## Input material

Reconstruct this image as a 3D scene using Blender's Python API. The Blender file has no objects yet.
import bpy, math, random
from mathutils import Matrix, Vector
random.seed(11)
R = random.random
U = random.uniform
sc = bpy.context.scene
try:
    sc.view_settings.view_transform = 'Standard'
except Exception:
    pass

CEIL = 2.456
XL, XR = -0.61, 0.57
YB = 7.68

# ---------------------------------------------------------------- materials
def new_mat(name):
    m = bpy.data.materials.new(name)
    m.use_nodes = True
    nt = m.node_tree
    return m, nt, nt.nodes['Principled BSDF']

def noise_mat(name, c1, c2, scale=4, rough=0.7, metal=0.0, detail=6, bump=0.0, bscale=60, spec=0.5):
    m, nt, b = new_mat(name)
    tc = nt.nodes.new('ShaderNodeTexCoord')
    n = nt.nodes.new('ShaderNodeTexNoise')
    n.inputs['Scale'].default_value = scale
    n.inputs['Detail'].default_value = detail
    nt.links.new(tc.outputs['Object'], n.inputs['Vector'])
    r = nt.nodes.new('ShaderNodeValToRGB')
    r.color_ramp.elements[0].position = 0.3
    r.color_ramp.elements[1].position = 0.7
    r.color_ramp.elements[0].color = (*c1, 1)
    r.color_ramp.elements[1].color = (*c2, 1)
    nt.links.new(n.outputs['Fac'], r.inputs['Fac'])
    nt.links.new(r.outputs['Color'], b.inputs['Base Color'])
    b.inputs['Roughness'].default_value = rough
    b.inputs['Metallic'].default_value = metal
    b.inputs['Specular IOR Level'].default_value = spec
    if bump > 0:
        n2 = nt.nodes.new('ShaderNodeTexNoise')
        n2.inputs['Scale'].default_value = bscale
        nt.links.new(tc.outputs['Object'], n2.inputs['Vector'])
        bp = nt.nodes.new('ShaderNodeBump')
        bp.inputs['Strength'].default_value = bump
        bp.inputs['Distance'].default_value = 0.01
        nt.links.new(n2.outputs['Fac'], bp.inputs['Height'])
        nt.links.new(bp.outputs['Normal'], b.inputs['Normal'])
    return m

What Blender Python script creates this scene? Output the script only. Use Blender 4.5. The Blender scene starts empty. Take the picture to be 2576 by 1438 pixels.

==

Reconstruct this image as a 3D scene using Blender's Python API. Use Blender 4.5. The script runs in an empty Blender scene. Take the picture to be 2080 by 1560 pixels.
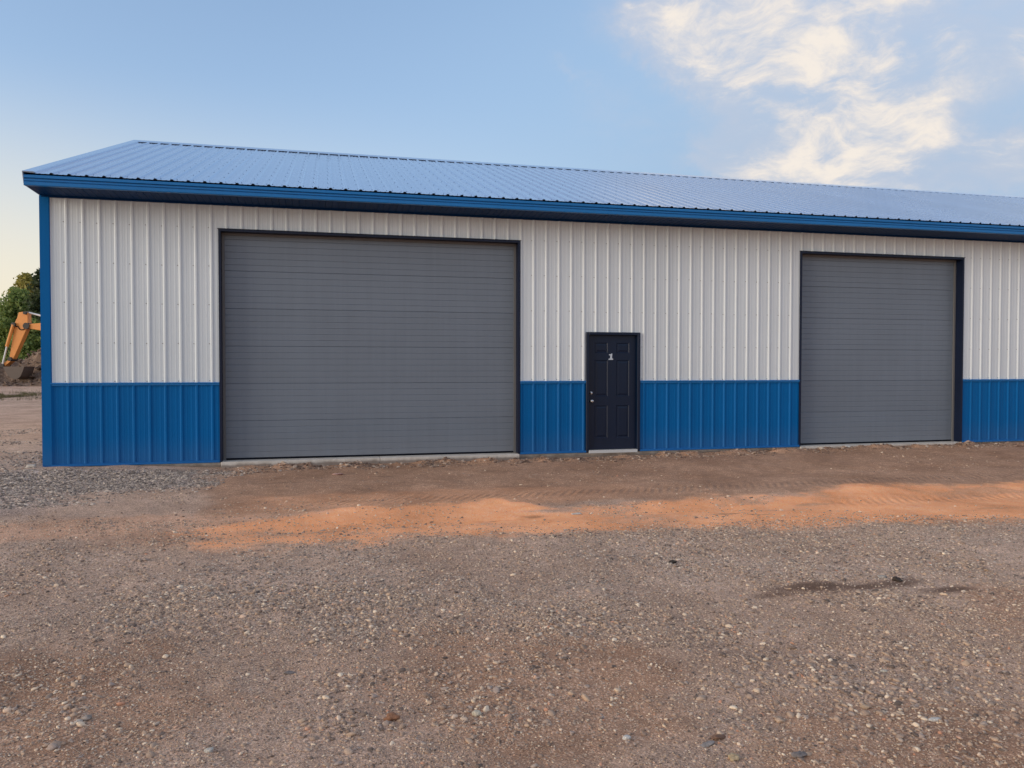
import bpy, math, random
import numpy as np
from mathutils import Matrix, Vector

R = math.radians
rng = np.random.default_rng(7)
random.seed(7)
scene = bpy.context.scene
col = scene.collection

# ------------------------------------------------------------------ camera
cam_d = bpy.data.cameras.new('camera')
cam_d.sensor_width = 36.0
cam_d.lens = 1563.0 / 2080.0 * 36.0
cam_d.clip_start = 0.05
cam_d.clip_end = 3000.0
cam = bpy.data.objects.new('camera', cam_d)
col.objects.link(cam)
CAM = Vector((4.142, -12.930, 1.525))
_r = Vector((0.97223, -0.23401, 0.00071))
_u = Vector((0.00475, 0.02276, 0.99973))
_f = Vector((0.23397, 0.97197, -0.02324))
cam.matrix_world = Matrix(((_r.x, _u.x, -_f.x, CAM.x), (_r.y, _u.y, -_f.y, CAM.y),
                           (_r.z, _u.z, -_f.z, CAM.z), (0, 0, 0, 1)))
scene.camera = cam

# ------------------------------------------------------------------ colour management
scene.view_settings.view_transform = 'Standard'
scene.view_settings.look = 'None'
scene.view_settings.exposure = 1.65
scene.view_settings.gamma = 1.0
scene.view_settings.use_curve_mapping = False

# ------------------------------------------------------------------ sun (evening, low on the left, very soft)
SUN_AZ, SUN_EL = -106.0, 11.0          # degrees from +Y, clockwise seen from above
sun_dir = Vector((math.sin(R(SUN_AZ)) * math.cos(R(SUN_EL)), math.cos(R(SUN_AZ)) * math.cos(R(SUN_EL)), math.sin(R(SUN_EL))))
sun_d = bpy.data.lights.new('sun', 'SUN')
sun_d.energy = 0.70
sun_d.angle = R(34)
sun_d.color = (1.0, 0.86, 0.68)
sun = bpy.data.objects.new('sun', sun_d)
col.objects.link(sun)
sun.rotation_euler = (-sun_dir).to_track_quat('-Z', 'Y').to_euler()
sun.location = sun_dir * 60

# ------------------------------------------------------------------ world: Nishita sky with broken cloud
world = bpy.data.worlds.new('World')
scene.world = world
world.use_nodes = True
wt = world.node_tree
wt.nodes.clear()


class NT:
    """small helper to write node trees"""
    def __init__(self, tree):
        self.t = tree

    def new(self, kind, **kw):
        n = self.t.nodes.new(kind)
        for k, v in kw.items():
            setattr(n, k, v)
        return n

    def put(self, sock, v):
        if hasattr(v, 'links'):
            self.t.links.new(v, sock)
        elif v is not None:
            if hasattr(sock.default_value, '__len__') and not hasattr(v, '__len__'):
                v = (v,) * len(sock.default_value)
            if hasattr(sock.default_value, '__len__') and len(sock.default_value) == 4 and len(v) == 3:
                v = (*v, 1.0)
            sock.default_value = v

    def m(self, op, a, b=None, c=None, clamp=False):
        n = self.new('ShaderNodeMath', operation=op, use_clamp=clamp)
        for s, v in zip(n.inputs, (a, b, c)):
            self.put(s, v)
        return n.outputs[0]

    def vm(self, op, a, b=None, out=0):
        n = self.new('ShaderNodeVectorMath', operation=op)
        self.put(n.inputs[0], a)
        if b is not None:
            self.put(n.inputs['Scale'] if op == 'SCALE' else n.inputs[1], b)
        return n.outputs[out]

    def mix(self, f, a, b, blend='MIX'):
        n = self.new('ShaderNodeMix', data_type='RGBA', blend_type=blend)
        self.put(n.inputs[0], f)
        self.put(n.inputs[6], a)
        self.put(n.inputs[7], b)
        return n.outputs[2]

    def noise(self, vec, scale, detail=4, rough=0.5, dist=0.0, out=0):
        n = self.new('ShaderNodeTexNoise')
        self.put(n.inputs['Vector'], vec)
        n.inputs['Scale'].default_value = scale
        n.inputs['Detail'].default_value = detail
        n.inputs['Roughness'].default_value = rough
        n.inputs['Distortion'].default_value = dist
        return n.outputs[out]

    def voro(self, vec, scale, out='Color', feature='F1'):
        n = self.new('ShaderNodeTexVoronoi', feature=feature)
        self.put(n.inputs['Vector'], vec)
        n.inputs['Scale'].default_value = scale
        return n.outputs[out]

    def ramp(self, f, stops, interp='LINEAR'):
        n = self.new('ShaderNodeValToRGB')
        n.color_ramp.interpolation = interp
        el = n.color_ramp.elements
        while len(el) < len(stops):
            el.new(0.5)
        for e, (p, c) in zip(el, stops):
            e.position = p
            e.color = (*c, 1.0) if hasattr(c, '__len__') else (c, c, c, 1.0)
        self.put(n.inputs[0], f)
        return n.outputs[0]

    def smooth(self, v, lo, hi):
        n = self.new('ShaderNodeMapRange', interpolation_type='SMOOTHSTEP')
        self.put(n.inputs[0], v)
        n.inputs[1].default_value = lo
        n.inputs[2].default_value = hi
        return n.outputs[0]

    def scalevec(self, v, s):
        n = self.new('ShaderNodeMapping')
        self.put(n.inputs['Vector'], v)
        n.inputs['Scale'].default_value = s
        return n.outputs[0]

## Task
Using the data above, set down each line from the line with "by 1560 pixels." to the line with "scene.view_settings.use_curve_mapping = False" exactly, both ends included, and leave the pictures behind. Nothing else belongs.

## The answer
Reconstruct this image as a 3D scene using Blender's Python API. Use Blender 4.5. The script runs in an empty Blender scene. Take the picture to be 2080 by 1560 pixels.
import bpy, math, random
import numpy as np
from mathutils import Matrix, Vector

R = math.radians
rng = np.random.default_rng(7)
random.seed(7)
scene = bpy.context.scene
col = scene.collection

# ------------------------------------------------------------------ camera
cam_d = bpy.data.cameras.new('camera')
cam_d.sensor_width = 36.0
cam_d.lens = 1563.0 / 2080.0 * 36.0
cam_d.clip_start = 0.05
cam_d.clip_end = 3000.0
cam = bpy.data.objects.new('camera', cam_d)
col.objects.link(cam)
CAM = Vector((4.142, -12.930, 1.525))
_r = Vector((0.97223, -0.23401, 0.00071))
_u = Vector((0.00475, 0.02276, 0.99973))
_f = Vector((0.23397, 0.97197, -0.02324))
cam.matrix_world = Matrix(((_r.x, _u.x, -_f.x, CAM.x), (_r.y, _u.y, -_f.y, CAM.y),
                           (_r.z, _u.z, -_f.z, CAM.z), (0, 0, 0, 1)))
scene.camera = cam

# ------------------------------------------------------------------ colour management
scene.view_settings.view_transform = 'Standard'
scene.view_settings.look = 'None'
scene.view_settings.exposure = 1.65
scene.view_settings.gamma = 1.0
scene.view_settings.use_curve_mapping = False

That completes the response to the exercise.